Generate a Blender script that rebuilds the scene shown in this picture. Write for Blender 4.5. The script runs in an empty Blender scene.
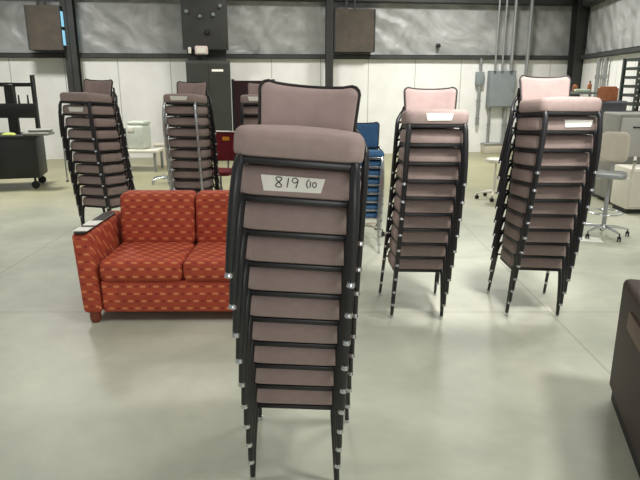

---

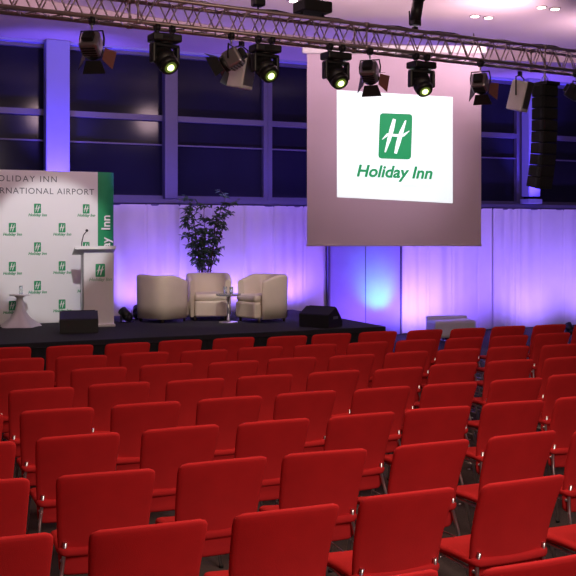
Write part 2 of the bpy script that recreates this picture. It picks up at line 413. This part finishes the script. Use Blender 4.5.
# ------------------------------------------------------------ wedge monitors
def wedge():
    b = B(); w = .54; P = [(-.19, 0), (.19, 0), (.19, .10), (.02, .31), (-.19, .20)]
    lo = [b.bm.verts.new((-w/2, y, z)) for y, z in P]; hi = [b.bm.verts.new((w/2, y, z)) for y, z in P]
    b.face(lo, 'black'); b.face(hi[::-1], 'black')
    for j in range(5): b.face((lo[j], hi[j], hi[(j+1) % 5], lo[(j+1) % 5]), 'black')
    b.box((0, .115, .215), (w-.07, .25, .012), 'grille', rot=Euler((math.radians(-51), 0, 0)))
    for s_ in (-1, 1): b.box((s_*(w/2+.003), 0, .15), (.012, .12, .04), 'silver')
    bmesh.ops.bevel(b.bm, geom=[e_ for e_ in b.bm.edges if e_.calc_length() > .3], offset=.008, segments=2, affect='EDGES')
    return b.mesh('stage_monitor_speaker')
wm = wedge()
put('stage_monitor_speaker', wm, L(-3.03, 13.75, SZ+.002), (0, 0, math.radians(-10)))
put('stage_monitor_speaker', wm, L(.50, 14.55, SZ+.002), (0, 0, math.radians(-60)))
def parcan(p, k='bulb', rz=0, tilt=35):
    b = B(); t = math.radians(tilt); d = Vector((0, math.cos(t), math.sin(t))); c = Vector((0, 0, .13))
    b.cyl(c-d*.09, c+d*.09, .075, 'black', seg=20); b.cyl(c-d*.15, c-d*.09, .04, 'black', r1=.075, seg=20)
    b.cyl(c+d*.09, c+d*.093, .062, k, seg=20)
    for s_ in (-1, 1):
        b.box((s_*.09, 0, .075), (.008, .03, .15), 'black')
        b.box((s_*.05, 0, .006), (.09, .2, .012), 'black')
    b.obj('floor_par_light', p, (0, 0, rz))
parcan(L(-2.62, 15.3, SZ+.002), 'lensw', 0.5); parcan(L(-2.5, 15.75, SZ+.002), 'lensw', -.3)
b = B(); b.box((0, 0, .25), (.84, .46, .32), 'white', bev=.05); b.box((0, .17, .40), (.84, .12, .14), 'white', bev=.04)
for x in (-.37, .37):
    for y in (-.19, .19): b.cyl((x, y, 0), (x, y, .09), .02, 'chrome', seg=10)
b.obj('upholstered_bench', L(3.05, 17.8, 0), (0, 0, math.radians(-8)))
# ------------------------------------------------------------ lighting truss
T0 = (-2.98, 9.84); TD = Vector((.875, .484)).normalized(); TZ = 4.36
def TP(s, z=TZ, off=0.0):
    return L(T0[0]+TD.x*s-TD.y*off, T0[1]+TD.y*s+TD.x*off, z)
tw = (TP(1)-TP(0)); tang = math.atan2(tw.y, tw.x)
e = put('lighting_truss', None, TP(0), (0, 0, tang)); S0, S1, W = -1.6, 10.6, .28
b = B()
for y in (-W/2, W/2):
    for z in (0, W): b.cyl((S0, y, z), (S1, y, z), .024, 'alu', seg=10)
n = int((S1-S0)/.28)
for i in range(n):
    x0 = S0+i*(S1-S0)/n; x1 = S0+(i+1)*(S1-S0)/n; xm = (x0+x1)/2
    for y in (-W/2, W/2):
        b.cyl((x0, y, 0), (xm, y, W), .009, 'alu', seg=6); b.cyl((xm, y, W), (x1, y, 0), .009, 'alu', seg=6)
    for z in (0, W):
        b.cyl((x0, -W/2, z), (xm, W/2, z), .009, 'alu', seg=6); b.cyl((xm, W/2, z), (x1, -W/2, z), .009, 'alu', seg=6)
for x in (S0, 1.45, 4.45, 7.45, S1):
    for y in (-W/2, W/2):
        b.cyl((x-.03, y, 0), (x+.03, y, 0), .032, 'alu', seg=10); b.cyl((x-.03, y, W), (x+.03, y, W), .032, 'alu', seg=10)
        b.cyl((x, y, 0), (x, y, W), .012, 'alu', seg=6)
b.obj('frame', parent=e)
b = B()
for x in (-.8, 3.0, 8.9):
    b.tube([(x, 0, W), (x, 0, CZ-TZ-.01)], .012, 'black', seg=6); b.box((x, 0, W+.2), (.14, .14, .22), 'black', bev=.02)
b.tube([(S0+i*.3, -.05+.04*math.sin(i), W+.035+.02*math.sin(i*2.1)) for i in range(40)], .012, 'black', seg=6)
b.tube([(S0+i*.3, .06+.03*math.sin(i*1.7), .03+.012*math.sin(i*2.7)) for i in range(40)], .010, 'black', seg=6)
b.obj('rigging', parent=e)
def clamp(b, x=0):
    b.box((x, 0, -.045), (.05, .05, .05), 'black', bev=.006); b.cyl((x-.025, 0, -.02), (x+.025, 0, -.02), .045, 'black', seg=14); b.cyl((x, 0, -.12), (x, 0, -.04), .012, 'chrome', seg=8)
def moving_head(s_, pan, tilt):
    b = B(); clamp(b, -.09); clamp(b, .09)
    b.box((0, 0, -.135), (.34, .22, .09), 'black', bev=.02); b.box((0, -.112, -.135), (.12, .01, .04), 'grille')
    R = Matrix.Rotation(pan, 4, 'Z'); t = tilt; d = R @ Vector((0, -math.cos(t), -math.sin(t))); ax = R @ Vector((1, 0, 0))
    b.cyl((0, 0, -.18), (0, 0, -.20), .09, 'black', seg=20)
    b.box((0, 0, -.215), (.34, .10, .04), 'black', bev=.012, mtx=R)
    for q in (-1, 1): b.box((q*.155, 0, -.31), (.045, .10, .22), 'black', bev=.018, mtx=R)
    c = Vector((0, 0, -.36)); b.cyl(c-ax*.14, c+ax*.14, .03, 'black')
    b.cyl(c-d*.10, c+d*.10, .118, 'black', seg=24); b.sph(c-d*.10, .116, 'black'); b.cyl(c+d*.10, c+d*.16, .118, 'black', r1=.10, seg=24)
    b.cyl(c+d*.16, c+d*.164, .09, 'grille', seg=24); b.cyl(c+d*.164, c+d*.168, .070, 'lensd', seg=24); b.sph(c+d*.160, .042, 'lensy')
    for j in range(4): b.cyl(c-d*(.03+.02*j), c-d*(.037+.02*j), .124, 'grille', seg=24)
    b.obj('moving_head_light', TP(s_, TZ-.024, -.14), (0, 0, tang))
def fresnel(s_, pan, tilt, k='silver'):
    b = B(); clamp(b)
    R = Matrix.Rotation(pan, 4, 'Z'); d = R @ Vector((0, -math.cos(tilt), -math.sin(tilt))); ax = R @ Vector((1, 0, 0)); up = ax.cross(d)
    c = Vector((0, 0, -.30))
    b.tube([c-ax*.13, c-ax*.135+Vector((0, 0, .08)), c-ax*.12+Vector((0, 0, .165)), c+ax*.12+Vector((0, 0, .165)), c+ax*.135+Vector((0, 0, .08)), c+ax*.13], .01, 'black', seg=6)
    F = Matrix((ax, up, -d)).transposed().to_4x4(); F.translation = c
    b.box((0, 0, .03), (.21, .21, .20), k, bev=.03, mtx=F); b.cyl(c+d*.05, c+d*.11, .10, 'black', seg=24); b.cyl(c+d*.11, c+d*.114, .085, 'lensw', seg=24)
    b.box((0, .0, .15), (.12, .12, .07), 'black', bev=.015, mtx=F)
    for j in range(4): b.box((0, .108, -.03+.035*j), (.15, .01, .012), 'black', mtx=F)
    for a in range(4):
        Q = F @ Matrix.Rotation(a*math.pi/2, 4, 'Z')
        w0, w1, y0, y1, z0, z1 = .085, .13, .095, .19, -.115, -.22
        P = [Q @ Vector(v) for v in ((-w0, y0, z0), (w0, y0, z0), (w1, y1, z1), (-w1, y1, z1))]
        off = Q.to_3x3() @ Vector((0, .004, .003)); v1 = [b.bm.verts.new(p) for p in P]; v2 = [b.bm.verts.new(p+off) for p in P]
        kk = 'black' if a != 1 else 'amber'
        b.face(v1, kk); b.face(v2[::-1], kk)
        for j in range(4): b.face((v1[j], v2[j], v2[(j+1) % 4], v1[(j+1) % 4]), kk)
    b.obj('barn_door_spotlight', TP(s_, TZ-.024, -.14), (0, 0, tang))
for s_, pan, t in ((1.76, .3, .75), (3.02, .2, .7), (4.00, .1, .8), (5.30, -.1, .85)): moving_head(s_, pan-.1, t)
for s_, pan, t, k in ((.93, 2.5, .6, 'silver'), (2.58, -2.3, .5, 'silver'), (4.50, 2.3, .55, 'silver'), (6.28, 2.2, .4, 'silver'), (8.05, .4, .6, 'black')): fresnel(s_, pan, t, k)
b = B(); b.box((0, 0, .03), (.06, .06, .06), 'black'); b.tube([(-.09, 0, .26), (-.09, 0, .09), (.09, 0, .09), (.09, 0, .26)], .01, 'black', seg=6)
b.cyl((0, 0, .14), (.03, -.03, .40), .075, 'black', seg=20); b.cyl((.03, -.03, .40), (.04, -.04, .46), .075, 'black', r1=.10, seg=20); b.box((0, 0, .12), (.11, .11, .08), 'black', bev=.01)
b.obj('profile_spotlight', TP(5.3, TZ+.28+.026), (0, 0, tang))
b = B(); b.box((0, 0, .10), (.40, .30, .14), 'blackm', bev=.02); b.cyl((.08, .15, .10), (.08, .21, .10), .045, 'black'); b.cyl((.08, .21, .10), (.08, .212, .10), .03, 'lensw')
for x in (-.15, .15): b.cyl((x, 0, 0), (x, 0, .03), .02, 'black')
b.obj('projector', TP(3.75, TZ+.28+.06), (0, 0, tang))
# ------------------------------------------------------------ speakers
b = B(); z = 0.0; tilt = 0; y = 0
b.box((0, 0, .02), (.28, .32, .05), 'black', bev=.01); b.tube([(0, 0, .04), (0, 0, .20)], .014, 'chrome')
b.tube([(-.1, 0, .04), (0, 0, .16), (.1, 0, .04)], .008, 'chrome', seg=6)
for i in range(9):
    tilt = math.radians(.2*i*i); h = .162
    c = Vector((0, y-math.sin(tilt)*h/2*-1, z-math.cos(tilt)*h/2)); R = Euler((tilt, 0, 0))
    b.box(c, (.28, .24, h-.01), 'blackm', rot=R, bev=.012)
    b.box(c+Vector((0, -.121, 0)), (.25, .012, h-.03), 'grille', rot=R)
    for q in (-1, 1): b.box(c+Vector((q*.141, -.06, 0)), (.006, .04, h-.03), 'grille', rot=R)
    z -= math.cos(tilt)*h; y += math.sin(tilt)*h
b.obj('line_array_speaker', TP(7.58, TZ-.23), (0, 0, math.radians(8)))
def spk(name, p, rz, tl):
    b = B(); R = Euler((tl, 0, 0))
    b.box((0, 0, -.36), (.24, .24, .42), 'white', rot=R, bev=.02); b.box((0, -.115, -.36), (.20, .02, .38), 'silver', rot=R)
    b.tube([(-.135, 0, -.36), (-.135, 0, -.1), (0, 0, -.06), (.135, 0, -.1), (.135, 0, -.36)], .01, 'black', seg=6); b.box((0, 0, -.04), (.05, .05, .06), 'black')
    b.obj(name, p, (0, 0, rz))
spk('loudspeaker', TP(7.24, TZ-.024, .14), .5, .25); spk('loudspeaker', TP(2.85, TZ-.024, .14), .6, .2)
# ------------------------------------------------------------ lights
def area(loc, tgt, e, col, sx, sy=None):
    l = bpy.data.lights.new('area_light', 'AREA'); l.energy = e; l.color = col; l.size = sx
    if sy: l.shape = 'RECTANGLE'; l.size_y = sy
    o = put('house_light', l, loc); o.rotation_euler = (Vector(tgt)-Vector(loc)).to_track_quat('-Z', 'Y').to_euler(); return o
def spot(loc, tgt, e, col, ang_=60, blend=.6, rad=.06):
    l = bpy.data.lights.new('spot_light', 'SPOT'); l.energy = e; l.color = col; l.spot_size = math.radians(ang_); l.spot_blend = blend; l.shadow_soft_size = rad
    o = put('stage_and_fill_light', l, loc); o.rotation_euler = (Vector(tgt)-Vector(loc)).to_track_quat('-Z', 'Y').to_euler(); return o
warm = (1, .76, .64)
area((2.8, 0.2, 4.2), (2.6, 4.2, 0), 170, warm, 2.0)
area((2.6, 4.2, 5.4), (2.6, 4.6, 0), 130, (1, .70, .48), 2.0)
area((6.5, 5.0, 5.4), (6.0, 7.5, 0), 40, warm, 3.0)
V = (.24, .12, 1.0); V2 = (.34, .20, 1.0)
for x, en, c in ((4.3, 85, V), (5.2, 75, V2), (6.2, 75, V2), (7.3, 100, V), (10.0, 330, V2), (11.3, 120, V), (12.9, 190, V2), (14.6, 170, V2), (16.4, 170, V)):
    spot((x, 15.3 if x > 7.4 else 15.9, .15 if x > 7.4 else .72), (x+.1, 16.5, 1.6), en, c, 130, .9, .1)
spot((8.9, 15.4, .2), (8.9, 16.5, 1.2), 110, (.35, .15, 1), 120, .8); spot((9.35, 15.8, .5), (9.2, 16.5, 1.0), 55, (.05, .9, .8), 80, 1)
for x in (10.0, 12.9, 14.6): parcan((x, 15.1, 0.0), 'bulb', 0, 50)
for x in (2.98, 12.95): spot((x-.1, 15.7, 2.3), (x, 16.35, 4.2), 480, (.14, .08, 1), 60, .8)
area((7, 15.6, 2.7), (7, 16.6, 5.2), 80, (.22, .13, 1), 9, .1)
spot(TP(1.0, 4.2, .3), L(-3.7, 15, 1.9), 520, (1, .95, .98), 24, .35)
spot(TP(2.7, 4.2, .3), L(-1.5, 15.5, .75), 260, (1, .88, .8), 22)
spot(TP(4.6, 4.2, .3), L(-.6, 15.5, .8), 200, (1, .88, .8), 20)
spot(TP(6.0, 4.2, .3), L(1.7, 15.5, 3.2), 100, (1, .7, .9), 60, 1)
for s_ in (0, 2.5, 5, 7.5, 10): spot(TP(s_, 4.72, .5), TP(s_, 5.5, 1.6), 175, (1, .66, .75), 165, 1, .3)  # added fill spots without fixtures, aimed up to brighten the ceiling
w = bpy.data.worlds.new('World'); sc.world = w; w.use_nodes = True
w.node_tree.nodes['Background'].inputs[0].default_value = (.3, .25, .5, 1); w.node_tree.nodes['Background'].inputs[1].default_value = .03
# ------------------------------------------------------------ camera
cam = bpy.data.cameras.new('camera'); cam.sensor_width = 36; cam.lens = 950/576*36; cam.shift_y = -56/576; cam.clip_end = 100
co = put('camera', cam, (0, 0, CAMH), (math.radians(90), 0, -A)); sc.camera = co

Requirements: List each line of the records that holds the string "this".

Exercise answer:
Generate a Blender script that rebuilds the scene shown in this picture. Write for Blender 4.5. The script runs in an empty Blender scene.
Write part 2 of the bpy script that recreates this picture. It picks up at line 413. This part finishes the script. Use Blender 4.5.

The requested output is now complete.